GIVEN INSTRUCTION: Set down word for word each line from the start of the listing through the line that contains "scene.camera = cam", both included.

RECORDED DATA:
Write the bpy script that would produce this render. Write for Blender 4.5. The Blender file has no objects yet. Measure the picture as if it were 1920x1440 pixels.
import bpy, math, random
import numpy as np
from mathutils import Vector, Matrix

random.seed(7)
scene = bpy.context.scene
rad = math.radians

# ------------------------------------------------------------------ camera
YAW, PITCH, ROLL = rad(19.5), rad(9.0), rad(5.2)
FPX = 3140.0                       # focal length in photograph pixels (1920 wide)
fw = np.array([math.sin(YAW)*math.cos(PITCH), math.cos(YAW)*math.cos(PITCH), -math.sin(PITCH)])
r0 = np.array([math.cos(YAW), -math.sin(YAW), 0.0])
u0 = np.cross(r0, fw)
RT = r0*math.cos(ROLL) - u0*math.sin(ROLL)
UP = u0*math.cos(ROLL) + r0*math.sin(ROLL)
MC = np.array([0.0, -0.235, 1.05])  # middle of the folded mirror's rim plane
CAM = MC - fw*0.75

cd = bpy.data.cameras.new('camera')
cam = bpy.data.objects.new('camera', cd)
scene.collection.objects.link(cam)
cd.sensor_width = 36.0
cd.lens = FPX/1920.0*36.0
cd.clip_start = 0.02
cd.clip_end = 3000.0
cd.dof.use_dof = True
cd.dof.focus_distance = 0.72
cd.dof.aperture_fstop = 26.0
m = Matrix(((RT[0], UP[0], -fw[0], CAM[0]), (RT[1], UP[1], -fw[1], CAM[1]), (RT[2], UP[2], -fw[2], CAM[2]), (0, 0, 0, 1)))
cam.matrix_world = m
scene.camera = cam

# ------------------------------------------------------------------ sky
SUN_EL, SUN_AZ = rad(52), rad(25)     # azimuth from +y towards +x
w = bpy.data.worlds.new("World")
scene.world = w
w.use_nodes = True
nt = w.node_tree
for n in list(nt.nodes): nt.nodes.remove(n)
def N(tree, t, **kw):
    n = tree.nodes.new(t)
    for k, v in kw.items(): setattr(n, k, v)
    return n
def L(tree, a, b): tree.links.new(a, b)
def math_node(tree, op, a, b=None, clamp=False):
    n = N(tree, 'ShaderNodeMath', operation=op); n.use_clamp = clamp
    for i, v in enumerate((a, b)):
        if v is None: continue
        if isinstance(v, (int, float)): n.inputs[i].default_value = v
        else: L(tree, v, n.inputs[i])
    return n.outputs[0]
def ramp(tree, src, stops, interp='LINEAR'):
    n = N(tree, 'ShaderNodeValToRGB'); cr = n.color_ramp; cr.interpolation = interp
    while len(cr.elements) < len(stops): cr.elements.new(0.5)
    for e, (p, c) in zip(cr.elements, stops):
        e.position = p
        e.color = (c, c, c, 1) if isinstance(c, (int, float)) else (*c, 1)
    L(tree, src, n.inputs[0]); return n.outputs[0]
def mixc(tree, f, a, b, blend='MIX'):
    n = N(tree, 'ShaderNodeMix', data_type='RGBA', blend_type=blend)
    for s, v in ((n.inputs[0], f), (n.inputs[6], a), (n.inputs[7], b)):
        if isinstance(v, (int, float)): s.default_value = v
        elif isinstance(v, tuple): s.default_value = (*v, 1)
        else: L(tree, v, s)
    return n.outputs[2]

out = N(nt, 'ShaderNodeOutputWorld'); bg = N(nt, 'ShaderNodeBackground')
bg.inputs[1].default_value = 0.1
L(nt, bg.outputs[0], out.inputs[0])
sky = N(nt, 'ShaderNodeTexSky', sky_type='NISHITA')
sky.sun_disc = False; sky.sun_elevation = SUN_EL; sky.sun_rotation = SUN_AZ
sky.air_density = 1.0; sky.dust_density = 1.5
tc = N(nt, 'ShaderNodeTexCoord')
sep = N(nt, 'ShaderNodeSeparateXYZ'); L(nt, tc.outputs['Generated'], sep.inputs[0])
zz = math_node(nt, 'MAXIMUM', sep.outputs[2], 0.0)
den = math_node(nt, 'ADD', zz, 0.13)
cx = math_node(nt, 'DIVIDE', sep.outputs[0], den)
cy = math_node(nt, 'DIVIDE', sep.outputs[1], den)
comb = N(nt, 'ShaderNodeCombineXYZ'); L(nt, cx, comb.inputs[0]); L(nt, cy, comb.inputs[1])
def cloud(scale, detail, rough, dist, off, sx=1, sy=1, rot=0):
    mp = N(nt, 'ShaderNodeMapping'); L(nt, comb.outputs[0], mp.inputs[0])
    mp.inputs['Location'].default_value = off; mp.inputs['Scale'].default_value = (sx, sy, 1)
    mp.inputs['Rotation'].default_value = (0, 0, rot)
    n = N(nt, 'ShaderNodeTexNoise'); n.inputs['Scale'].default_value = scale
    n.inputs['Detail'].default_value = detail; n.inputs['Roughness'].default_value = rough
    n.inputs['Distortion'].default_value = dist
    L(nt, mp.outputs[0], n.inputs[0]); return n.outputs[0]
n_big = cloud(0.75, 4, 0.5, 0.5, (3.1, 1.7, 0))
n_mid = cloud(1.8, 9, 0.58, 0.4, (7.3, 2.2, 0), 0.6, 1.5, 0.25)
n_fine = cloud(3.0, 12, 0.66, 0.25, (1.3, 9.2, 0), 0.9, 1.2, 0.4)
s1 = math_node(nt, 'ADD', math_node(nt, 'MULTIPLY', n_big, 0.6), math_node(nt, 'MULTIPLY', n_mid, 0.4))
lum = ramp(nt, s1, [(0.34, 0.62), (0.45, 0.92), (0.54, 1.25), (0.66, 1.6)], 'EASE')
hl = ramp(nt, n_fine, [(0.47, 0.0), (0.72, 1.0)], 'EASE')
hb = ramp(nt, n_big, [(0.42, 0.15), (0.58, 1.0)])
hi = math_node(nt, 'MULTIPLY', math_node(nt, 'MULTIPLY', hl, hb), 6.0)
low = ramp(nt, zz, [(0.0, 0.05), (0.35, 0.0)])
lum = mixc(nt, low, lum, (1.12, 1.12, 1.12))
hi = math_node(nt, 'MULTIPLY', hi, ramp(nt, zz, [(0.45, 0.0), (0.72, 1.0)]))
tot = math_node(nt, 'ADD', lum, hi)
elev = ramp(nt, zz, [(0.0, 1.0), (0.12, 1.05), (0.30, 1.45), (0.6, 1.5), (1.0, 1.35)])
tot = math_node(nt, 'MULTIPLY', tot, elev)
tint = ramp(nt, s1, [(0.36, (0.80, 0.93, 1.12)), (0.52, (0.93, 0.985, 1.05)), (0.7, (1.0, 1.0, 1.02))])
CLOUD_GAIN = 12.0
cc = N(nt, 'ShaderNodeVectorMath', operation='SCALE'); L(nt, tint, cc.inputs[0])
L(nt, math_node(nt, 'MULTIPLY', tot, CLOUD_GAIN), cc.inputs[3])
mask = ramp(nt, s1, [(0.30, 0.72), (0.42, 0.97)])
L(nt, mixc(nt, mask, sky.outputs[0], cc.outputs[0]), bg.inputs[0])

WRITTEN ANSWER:
Write the bpy script that would produce this render. Write for Blender 4.5. The Blender file has no objects yet. Measure the picture as if it were 1920x1440 pixels.
import bpy, math, random
import numpy as np
from mathutils import Vector, Matrix

random.seed(7)
scene = bpy.context.scene
rad = math.radians

# ------------------------------------------------------------------ camera
YAW, PITCH, ROLL = rad(19.5), rad(9.0), rad(5.2)
FPX = 3140.0                       # focal length in photograph pixels (1920 wide)
fw = np.array([math.sin(YAW)*math.cos(PITCH), math.cos(YAW)*math.cos(PITCH), -math.sin(PITCH)])
r0 = np.array([math.cos(YAW), -math.sin(YAW), 0.0])
u0 = np.cross(r0, fw)
RT = r0*math.cos(ROLL) - u0*math.sin(ROLL)
UP = u0*math.cos(ROLL) + r0*math.sin(ROLL)
MC = np.array([0.0, -0.235, 1.05])  # middle of the folded mirror's rim plane
CAM = MC - fw*0.75

cd = bpy.data.cameras.new('camera')
cam = bpy.data.objects.new('camera', cd)
scene.collection.objects.link(cam)
cd.sensor_width = 36.0
cd.lens = FPX/1920.0*36.0
cd.clip_start = 0.02
cd.clip_end = 3000.0
cd.dof.use_dof = True
cd.dof.focus_distance = 0.72
cd.dof.aperture_fstop = 26.0
m = Matrix(((RT[0], UP[0], -fw[0], CAM[0]), (RT[1], UP[1], -fw[1], CAM[1]), (RT[2], UP[2], -fw[2], CAM[2]), (0, 0, 0, 1)))
cam.matrix_world = m
scene.camera = cam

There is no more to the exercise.